Türkiye, sığınmacılara en çok ev sahipliği yapan ülkelerin başında yer alıyor. Göç İdaresi Başkanlığı’nın Mayıs ayında açıkladığı resmi verilere göre ülkemizde kayıtlı yabancı sayısının toplamı 4 milyon 990 bin 663 olarak belirtildi.

Mülteciler Derneği’nin verilerine göre, Türkiye’de kayıt altına alınmış, geçici koruma statüsündeki Suriyeli sayısı Temmuz ayı itibariyle 3 milyon 329 bin 516 kişi ve bunların yüzde 72’si kadın ve çocuklardan oluştuğu öğrenildi. Suriyeli göçmenlerin yaşadığı sorunların başında ise çocuklarının eğitime erişememesi geliyor. Milli Eğitim Bakanlığının 2021 yılı verilerine göre, okula giden Suriyeli çocuk sayısı 938 bin, ancak okula gitmeyen çocuk sayısı 435 bin olarak bildirildi. İçişleri Bakanlığı, Nisan ayında 230 bin Suriyeli Türkiye vatandaşı olduğunu açıkladı. TÜİK üzerinden ulaşılabilen Adrese Dayalı Nüfus Kayıt Sistemi (ADNKS) sonuçlarına göre, Türkiye’de ikamet eden yabancı nüfus bir önceki yıla göre 31 bin 800 kişi artarak 1 milyon 823 bin 836 kişi oldu. Bu kişilerin uyruklarında ise Irak, Afganistan ve Rusya başı çekiyor. Bu sayıya, geçici koruma altındaki Suriyeliler dâhil değil. 

Kimlik Yoksa Okul Yok; Okul Varsa Kaynaşma Yok

Büyükşehirlerde mültecilerin daha fazla olduğunu, özellikle kimlik sahibi olmayan göçmenlerin kamusal hiçbir alandan faydalanamadığı sıkça gündeme geldi. Mülteci çocukların hakları, faydalanabilecekleri hizmetleri ve mekanizmaları hakkında bilgi sahibi olmaları önem taşıyor. Ülkemizde tüm göçmen çocukların eğitim destek hizmetlerinden ayrım olmadan eşit bir şekilde faydalanmaları sağlanıyor. Aileler ise çoğu zaman nereye başvuracaklarını bilmiyor. Hele ki yoksulluk var ise çocuk işçi sayısının arttığı, kimliği olmadığı için güvencesiz bir şekilde çalıştırıldığı biliniyor. Türkiye’de 10 yılda mülteci çocuk işçi sayısının rakamları ortaya çıkarıldı. Bu veriler sendikalar tarafından her yıl yayınlanıyor. Bunun yanında bir de engelli mülteci çocukların rehabilitasyon merkezlerinden ücretsiz olarak yararlanmaları dile getiriliyor. Çoğu aile bunu bilmiyor.

 

Karabük’te yaklaşık 1.300 mülteci öğrenci var.
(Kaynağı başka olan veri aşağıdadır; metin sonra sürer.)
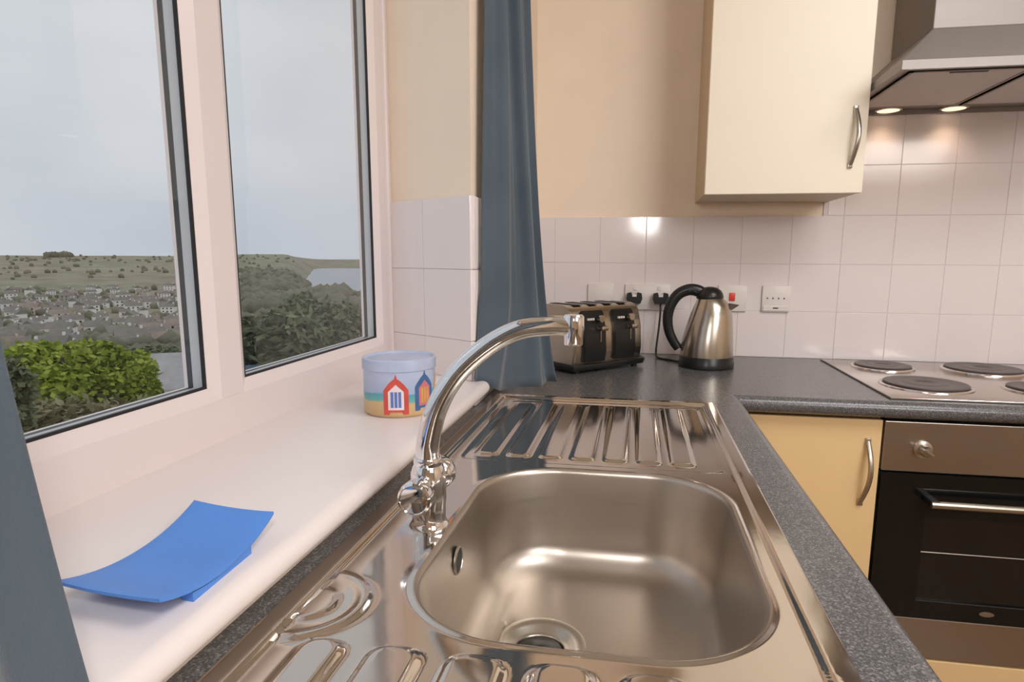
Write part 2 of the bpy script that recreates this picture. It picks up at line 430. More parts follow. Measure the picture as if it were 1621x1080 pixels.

Karabük’te ikamet izni bulunan yabancıların sayısı 7 bin 897 olarak yayınlandı. Karabük’te kimliği olan mülteci öğrencilerin okullara kayıtları yapıldı. Birkaç yıldır okuyan öğrenciler uyum sağlamakta zorlanıyor. Uyum sürecinde nelere dikkat edilmelidir? Çocuklarımızda kutuplaşmalar olduğunu biliyor musunuz?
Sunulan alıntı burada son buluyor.